If someone has both a CRT and an LCD display, let us know what happens when you try the lowering brightness and raising gamma slider experiment. I'm curious to see what happens :)
 
Does anyone know the secret to judder-free movie playback? I'm trying to watch some movies that are 24 fps (23.976 to be precise). First I tried watching at an even 72hz, and noticed judder, so I tried to set a the more precise timing of 71.928 hz with the Custom Resolution Utility, and still noticed judder.

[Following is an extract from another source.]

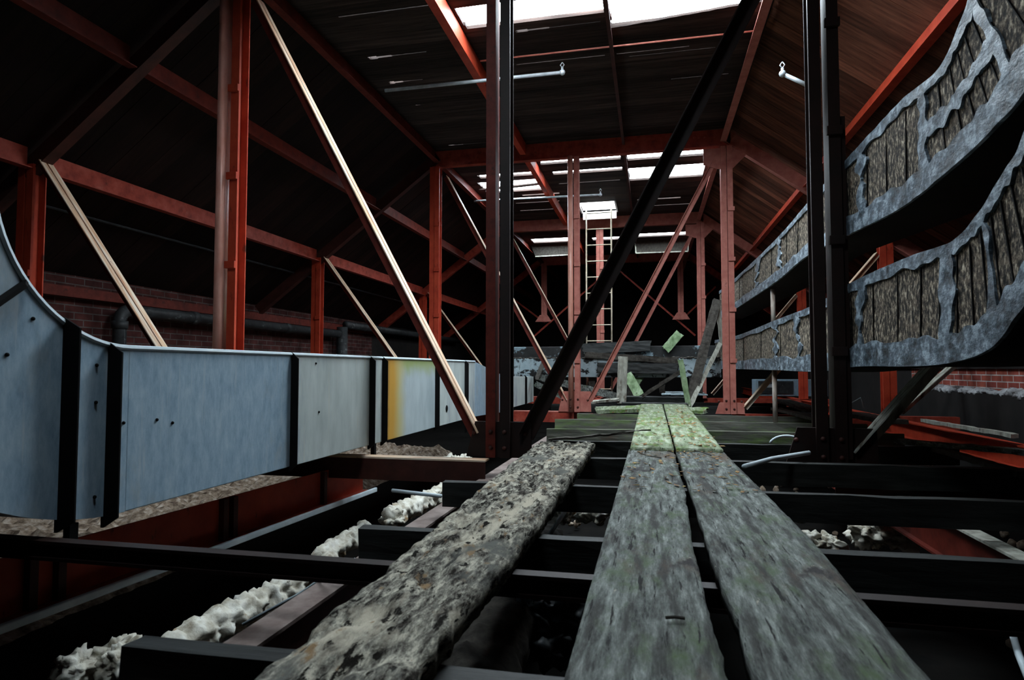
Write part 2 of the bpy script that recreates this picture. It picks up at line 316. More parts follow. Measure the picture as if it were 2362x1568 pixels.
# ---------------------------------------------------------------- steel frame
BY = [3.85, 8.08, 12.3, 16.5]
CXS = {'far left': -4.62, 'left': -2.86, 'middle': -.965, 'right': .925, 'far right': 2.68}
NEAR = {'middle': .032, 'right': .045, 'left': -.01}
NTH = ['nearest', 'second', 'third', 'fourth']
def column(px, n, z0, z1, m, label, battens=True, gusset=None, top=None, xx=None, gm=None, wid=1.0, nose=None, m2=None):
    X = (CXS[px] if xx is None else xx)+(NEAR.get(px, 0) if n == 0 else 0); Y = BY[n]; t = .009; gm = gm or m
    r = thing('steel_post', label, 'post', (X, Y, z0), 'riveted columns of the roof frame')
    if nose: build('round_nosed_bar', MB().tube([(X-.040, Y-.072, z0), (X-.040, Y-.072, z1)], .034, 20).box(X-.052, X-.040, Y-.06, Y+.05, z0, z1), nose, r, smooth=True)
    for s, off in ((-1, 0.0), (1, -.012)):
        if s < 0 and nose: continue
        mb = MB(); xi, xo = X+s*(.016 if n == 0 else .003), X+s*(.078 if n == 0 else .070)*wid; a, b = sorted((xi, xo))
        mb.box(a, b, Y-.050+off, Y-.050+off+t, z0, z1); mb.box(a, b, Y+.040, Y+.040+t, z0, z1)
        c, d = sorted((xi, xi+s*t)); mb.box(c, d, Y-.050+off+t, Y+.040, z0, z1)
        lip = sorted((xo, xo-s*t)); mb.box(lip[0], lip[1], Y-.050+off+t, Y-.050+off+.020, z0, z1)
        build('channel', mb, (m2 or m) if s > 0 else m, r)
    if battens:
        z = z0+.62
        while z < z1-.3:
            build('batten_plate', MB().box(X+.004, X+.084*wid, Y-.084, Y-.0625, z, z+.05), m, r, bevel=.002); z += .62
    if gusset:
        hw, hh = gusset; yy = Y-.030
        g = build('base_gusset_plate', MB().prism([(X-hw,yy,z0),(X+hw,yy,z0),(X+hw*.97,yy,z0+hh),(X-hw*.72,yy,z0+hh)], Vector((0,.012,0))), gm, r)
        if n < 2:
            for (i, j) in ((-.045,.06),(.045,.06),(-.045,.16),(.045,.16),(-hw*.75,.15),(hw*.8,.15)):
                fy = (Y-.066 if i > 0 else (Y-.108 if nose else Y-.054)) if abs(i) < .05 else yy-.002
                build('rivet', MB().blob((X+i, fy, z0+j), (.014,.012,.014), 0, 1, 10, 6), DARK, g, smooth=True)
    if top:
        yy = Y-.030; s = top
        build('top_gusset_plate', MB().prism([(X-s*.27,yy,z1-.02),(X-s*.27,yy,z1-.22),(X-s*.10,yy,z1-.28),(X+s*.08,yy,z1-.28),(X+s*.24,yy,z1-.12),(X+s*.24,yy,z1-.02)], Vector((0,.012,0))), m, r)
    return r
def brace(p, q, m, label, w=.058, group='diagonal braces of the roof frame', name='diagonal_brace', h=.06, stem=None):
    p, q = Vector(p), Vector(q); d = (q-p).normalized(); n = d.cross(Y1).normalized()
    if n.z < 0: n = -n
    r = thing(name, label, 'brace', p if p.z < q.z else q, group)
    for s in (-1, 1):
        mb = MB(); a, b = sorted((s*.006, s*w)); mb.bar(p, q, Y1, n, a, b, -.007, 0)
        build('angle_flange', mb, m, r); mb = MB()
        a, b = sorted((s*.006, s*.013)); mb.bar(p, q, Y1, n, a, b, -h, -.007)
        build('angle_stem', mb, stem or m, r)
    return r
zb, zt = -.55, 2.75
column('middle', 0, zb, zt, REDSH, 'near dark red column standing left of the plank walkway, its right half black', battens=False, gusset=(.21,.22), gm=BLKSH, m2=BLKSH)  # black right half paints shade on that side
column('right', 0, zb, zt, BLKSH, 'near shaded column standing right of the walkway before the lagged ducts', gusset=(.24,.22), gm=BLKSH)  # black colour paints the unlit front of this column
column('left', 0, zb, zt, REDB, 'bright red near column with batten plates behind the long metal duct', nose=PINKR)
column('far left', 0, zb, slope_z(-4.62)-.14, REDB, 'red column at the left edge rising behind the duct elbow')
column('far right', 0, zb, slope_z(2.68)-.1, RED, 'red column in the nearest frame beyond the lagged ducts')
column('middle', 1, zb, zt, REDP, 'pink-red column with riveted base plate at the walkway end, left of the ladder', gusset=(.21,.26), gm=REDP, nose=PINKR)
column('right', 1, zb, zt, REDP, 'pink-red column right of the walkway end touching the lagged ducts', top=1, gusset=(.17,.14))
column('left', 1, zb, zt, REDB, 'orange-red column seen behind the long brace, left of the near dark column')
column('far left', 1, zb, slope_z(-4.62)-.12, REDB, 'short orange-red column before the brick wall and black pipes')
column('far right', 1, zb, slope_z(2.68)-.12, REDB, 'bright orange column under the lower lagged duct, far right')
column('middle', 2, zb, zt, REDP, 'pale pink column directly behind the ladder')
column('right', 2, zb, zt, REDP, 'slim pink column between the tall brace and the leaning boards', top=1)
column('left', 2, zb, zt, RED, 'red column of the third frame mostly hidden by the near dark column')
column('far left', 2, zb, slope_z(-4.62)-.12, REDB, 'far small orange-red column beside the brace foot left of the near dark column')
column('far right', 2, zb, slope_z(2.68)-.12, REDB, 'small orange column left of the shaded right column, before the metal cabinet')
for px, xx in (('left', -2.78), ('right', .74)):
    r = column(px, 3, 1.24, 2.85, REDP, 'short hanging post at the dark far end, %s of the ladder' % px, battens=False, xx=xx)
    build('foot_plate', MB().prism([(xx-.22,16.38,1.24),(xx+.22,16.38,1.24),(xx+.10,16.38,1.42),(xx-.10,16.38,1.42)], Vector((0,.012,0))), REDP, r)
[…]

How have you guys solved this?
 
Does anyone know the secret to judder-free movie playback? I'm trying to watch some movies that are 24 fps (23.976 to be precise). First I tried watching at an even 72hz, and noticed judder, so I tried to set a the more precise timing of 71.928 hz with the Custom Resolution Utility, and still noticed judder.

How have you guys solved this?

Honestly - I haven't had the issue myself. 72hz gets rid of any judder that I may notice.
 
About to get one of these CRT's for $50, the guy said that it's not really working and you "MAY" be able to get it working but it's highly unlikely and difficult to get it to power on.

Anyone have a clue as to what the problem might be or should I just drop it off at a shop to get fixed?